* start PROVIDED MATERIAL *

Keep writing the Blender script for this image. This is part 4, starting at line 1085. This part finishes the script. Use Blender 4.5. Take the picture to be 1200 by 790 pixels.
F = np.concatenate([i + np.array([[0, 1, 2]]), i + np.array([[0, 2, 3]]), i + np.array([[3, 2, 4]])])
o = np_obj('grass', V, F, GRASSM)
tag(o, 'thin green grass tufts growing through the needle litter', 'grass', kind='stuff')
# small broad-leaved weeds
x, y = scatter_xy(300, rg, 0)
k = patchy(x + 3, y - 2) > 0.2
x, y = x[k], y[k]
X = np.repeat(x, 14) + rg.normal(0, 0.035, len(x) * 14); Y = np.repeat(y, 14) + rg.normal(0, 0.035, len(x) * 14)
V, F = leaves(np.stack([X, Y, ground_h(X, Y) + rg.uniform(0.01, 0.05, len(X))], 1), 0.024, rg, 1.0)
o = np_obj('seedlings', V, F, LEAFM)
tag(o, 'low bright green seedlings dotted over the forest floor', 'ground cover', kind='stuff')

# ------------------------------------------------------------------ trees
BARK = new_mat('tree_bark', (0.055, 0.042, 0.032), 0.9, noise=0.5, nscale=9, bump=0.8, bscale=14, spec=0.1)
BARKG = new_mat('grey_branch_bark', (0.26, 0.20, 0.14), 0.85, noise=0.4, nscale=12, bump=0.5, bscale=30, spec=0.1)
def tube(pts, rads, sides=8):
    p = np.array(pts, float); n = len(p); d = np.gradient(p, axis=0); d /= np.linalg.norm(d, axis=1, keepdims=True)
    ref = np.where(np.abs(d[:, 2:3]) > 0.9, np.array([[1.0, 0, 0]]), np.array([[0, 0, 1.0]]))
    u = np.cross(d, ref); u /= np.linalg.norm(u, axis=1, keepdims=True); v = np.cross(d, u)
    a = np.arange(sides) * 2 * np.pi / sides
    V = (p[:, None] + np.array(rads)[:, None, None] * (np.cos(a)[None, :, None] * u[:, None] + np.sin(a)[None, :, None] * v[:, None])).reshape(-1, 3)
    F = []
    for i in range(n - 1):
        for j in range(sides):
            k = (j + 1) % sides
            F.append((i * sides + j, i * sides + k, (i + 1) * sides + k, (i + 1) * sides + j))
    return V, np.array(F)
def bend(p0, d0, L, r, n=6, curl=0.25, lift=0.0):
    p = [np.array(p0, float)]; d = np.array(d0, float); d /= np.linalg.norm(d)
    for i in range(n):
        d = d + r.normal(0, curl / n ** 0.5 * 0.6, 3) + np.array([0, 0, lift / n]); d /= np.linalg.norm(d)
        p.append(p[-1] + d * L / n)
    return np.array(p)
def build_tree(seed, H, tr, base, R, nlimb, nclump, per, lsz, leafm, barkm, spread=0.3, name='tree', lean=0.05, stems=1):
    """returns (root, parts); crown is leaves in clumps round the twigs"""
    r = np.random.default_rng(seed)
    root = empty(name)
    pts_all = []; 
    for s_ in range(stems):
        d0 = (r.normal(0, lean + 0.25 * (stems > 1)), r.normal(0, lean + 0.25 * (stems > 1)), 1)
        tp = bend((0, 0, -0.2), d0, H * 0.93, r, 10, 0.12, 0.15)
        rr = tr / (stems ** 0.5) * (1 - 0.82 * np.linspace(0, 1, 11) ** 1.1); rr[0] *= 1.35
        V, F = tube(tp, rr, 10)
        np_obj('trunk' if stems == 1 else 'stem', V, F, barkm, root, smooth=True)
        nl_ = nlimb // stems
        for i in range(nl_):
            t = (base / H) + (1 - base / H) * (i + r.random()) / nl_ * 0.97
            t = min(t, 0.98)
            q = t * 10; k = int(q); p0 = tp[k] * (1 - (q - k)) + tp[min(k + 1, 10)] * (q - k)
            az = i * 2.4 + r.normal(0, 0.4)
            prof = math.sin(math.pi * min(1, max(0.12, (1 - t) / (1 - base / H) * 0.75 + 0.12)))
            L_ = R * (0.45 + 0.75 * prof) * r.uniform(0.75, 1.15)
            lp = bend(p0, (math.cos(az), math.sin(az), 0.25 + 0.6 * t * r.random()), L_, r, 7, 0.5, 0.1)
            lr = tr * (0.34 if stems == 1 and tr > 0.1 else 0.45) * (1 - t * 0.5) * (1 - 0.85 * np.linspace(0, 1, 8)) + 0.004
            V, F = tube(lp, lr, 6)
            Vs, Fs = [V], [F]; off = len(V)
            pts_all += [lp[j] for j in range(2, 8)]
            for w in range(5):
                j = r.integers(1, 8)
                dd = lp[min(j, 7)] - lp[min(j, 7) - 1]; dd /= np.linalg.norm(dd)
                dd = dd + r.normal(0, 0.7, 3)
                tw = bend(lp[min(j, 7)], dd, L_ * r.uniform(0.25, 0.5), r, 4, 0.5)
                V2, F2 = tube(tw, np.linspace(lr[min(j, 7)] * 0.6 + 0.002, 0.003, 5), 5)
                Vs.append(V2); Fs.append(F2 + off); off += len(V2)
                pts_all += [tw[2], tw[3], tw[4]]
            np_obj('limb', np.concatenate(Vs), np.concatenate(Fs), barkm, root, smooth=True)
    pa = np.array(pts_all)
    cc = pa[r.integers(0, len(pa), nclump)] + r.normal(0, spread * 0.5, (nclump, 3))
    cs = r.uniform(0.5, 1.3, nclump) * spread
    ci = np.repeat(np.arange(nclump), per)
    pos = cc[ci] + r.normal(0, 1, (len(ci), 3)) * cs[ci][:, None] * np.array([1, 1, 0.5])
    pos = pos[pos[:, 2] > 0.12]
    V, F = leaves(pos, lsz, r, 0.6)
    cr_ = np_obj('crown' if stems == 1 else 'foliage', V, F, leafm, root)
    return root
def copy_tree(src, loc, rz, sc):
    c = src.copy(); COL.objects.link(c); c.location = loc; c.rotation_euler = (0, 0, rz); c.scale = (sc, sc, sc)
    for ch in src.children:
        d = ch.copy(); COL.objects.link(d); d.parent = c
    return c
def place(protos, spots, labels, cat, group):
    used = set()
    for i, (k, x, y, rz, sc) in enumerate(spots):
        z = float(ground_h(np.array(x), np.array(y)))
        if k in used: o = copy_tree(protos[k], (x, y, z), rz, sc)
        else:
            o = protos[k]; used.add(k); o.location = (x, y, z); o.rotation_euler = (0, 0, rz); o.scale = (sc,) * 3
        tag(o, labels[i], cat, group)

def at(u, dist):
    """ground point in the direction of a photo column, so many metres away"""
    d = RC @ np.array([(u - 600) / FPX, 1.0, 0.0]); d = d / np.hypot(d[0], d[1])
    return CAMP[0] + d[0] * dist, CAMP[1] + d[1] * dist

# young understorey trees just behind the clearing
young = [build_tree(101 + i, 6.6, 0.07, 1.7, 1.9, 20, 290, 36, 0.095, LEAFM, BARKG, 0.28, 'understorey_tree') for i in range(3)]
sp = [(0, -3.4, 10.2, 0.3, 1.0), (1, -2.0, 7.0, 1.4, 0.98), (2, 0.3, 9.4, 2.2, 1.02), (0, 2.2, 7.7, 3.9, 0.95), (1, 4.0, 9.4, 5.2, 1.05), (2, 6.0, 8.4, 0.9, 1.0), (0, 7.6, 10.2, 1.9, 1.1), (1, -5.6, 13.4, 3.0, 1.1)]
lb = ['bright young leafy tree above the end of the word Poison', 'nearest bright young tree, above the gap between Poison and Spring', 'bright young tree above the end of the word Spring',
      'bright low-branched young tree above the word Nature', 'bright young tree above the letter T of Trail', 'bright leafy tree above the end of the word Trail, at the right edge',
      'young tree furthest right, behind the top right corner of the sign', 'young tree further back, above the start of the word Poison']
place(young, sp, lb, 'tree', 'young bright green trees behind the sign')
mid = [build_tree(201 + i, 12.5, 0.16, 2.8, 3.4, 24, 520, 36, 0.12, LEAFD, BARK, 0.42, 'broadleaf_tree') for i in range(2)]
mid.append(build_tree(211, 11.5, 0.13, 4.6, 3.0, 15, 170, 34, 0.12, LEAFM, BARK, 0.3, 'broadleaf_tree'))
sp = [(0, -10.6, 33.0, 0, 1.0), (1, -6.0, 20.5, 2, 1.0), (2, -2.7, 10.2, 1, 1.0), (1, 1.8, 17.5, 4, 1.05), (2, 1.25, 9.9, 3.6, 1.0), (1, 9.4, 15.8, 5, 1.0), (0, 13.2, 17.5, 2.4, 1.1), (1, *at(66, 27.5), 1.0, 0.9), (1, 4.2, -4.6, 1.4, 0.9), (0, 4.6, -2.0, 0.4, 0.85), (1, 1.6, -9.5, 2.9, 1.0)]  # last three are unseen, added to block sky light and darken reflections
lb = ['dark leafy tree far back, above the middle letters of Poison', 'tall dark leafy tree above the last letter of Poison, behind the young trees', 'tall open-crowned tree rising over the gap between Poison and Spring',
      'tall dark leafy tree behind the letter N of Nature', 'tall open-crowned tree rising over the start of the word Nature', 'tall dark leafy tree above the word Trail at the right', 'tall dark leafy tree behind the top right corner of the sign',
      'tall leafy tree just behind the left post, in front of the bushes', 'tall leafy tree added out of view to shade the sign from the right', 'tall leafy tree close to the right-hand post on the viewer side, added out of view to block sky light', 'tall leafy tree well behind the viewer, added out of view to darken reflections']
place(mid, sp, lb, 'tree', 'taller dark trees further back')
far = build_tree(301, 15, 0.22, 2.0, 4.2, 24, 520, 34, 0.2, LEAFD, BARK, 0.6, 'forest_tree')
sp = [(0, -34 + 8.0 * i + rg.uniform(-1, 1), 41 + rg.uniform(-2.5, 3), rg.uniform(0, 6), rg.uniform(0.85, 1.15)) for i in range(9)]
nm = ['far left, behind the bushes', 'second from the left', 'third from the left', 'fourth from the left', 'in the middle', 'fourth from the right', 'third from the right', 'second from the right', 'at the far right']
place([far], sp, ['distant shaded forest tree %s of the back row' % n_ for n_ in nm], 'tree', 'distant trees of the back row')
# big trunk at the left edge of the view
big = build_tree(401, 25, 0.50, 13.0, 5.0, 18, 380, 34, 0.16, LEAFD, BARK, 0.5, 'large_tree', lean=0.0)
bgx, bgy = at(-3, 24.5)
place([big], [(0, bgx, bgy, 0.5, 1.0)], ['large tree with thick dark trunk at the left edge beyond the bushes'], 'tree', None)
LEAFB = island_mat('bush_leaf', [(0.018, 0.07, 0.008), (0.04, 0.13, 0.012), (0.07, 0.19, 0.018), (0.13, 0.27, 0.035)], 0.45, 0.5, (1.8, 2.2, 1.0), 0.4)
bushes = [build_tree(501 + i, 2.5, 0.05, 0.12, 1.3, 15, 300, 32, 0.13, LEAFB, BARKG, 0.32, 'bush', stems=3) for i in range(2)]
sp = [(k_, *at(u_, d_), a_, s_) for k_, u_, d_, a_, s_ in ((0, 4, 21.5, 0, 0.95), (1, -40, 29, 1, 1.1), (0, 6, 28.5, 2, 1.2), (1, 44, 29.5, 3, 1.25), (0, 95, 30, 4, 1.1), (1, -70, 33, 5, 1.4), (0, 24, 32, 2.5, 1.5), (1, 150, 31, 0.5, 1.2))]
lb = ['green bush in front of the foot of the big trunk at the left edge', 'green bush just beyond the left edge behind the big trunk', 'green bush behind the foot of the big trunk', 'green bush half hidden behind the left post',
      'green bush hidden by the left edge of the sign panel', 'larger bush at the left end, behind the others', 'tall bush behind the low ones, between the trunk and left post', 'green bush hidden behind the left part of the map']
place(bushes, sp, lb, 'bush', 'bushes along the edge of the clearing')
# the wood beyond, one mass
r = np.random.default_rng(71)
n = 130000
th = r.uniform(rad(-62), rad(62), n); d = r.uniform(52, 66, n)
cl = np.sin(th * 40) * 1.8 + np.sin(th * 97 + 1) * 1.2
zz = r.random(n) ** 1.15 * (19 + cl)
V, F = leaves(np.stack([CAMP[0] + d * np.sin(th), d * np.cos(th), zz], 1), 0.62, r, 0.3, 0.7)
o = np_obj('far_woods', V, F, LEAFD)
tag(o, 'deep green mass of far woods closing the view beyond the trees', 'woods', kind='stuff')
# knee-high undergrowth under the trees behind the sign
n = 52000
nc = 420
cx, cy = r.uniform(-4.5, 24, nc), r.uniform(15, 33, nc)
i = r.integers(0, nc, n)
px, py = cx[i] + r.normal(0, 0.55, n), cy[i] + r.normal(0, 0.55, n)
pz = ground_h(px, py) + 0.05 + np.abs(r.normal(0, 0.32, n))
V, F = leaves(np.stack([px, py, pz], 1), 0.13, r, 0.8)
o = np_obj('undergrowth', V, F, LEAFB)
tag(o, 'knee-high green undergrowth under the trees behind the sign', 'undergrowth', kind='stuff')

* end PROVIDED MATERIAL *

Please print the material above exactly as it appears, from its first line through the line containing "tag(o, 'low bright", inclusive, and stop there.

Keep writing the Blender script for this image. This is part 4, starting at line 1085. This part finishes the script. Use Blender 4.5. Take the picture to be 1200 by 790 pixels.
F = np.concatenate([i + np.array([[0, 1, 2]]), i + np.array([[0, 2, 3]]), i + np.array([[3, 2, 4]])])
o = np_obj('grass', V, F, GRASSM)
tag(o, 'thin green grass tufts growing through the needle litter', 'grass', kind='stuff')
# small broad-leaved weeds
x, y = scatter_xy(300, rg, 0)
k = patchy(x + 3, y - 2) > 0.2
x, y = x[k], y[k]
X = np.repeat(x, 14) + rg.normal(0, 0.035, len(x) * 14); Y = np.repeat(y, 14) + rg.normal(0, 0.035, len(x) * 14)
V, F = leaves(np.stack([X, Y, ground_h(X, Y) + rg.uniform(0.01, 0.05, len(X))], 1), 0.024, rg, 1.0)
o = np_obj('seedlings', V, F, LEAFM)
tag(o, 'low bright green seedlings dotted over the forest floor', 'ground cover', kind='stuff')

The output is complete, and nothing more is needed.